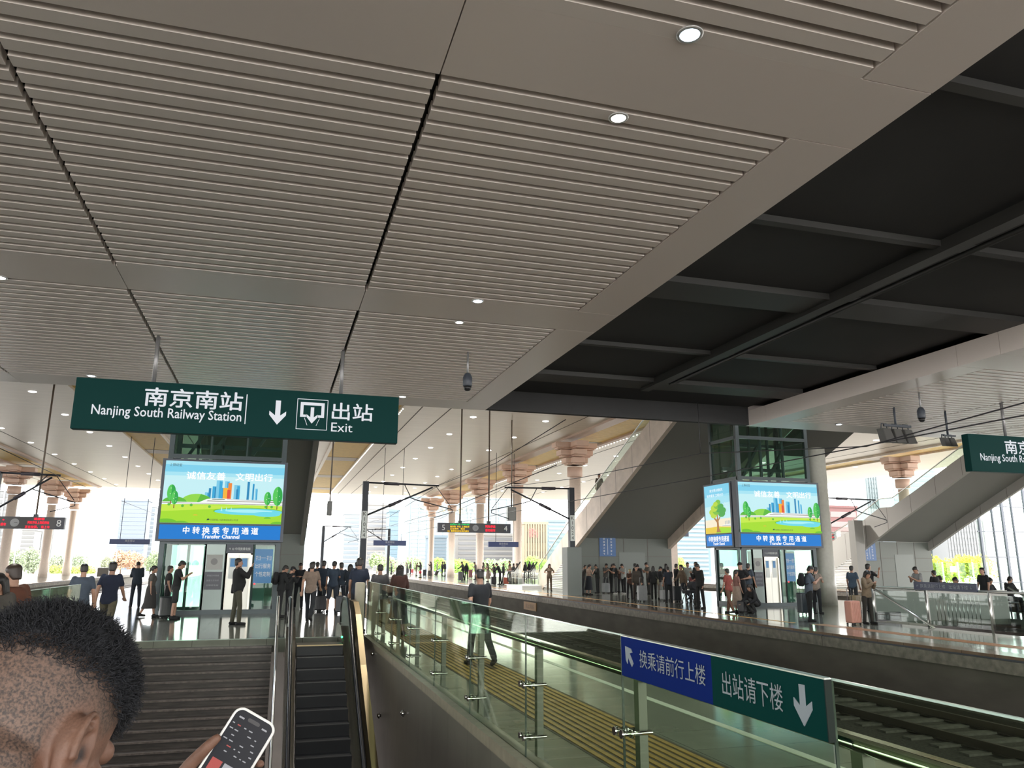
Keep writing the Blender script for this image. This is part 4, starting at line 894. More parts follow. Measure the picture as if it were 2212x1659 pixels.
for i, (px, w) in enumerate(((150, 28), (185, 26), (118, 18))):
    tree(px, 1232, 1219, 136+i*7, w, '9aa85a', 'low yellowish hedge %s on the far left platform edge' % ('in the middle', 'at the right', 'at the left')[i], i+2, trunk=False, name='hedge_bush')
t = thing('glass_fence', 'green glass fence with posts in front of the yellow green hedge', 'fence', (60, 70, 0)); Y = 66
xa, xb = at(2005, 1240, y=Y).x, at(2135, 1240, y=Y).x
for k in range(5):
    x = xa+(xb-xa)*k/4; MB().box(x-.05, x+.05, Y-.05, Y+.05, -1.45, 1.9).build('post', steel, t)
    if k < 4: MB().box(x+.06, x+(xb-xa)/4-.06, Y-.01, Y+.01, -.6, 1.85).build('glass_pane', glass('fence_glass', (.72, .86, .80), 1), t)
MB().box(at(2052, 1230, y=Y).x, at(2066, 1230, y=Y).x, Y-.03, Y-.01, .9, 1.5).build('notice', notice_w, t)
t = thing('glazed_wall', 'tall glazed wall with dark mullions at the right edge of the photo', 'window', (70, 62, 0)); Y = 62
for k, (px, w) in enumerate(((2118, .22), (2148, .14), (2171, .28), (2192, .14), (2222, .28), (2250, .14), (2280, .28))):
    x = at(px+6, 1200, y=Y).x; MB().box(x-w/2, x+w/2, Y-.1, Y+.1, -1.45, 14).build('mullion', dark_steel, t)
xa, xb = at(2118, 1200, y=Y).x, at(2290, 1200, y=Y).x
for z in (0.0, 2.4, 4.9, 7.4, 9.9): MB().box(xa, xb, Y-.06, Y+.06, z-.05, z+.05).build('transom', dark_steel, t)
MB().box(xa, xb, Y-.012, Y+.012, -1.4, 14).build('glass_pane', glass('clear_glass'), t)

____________

Written instruction:
Every line of the material is to be quoted exactly, with no pictures carried over.

Result of the task:
Keep writing the Blender script for this image. This is part 4, starting at line 894. More parts follow. Measure the picture as if it were 2212x1659 pixels.
for i, (px, w) in enumerate(((150, 28), (185, 26), (118, 18))):
    tree(px, 1232, 1219, 136+i*7, w, '9aa85a', 'low yellowish hedge %s on the far left platform edge' % ('in the middle', 'at the right', 'at the left')[i], i+2, trunk=False, name='hedge_bush')
t = thing('glass_fence', 'green glass fence with posts in front of the yellow green hedge', 'fence', (60, 70, 0)); Y = 66
xa, xb = at(2005, 1240, y=Y).x, at(2135, 1240, y=Y).x
for k in range(5):
    x = xa+(xb-xa)*k/4; MB().box(x-.05, x+.05, Y-.05, Y+.05, -1.45, 1.9).build('post', steel, t)
    if k < 4: MB().box(x+.06, x+(xb-xa)/4-.06, Y-.01, Y+.01, -.6, 1.85).build('glass_pane', glass('fence_glass', (.72, .86, .80), 1), t)
MB().box(at(2052, 1230, y=Y).x, at(2066, 1230, y=Y).x, Y-.03, Y-.01, .9, 1.5).build('notice', notice_w, t)
t = thing('glazed_wall', 'tall glazed wall with dark mullions at the right edge of the photo', 'window', (70, 62, 0)); Y = 62
for k, (px, w) in enumerate(((2118, .22), (2148, .14), (2171, .28), (2192, .14), (2222, .28), (2250, .14), (2280, .28))):
    x = at(px+6, 1200, y=Y).x; MB().box(x-w/2, x+w/2, Y-.1, Y+.1, -1.45, 14).build('mullion', dark_steel, t)
xa, xb = at(2118, 1200, y=Y).x, at(2290, 1200, y=Y).x
for z in (0.0, 2.4, 4.9, 7.4, 9.9): MB().box(xa, xb, Y-.06, Y+.06, z-.05, z+.05).build('transom', dark_steel, t)
MB().box(xa, xb, Y-.012, Y+.012, -1.4, 14).build('glass_pane', glass('clear_glass'), t)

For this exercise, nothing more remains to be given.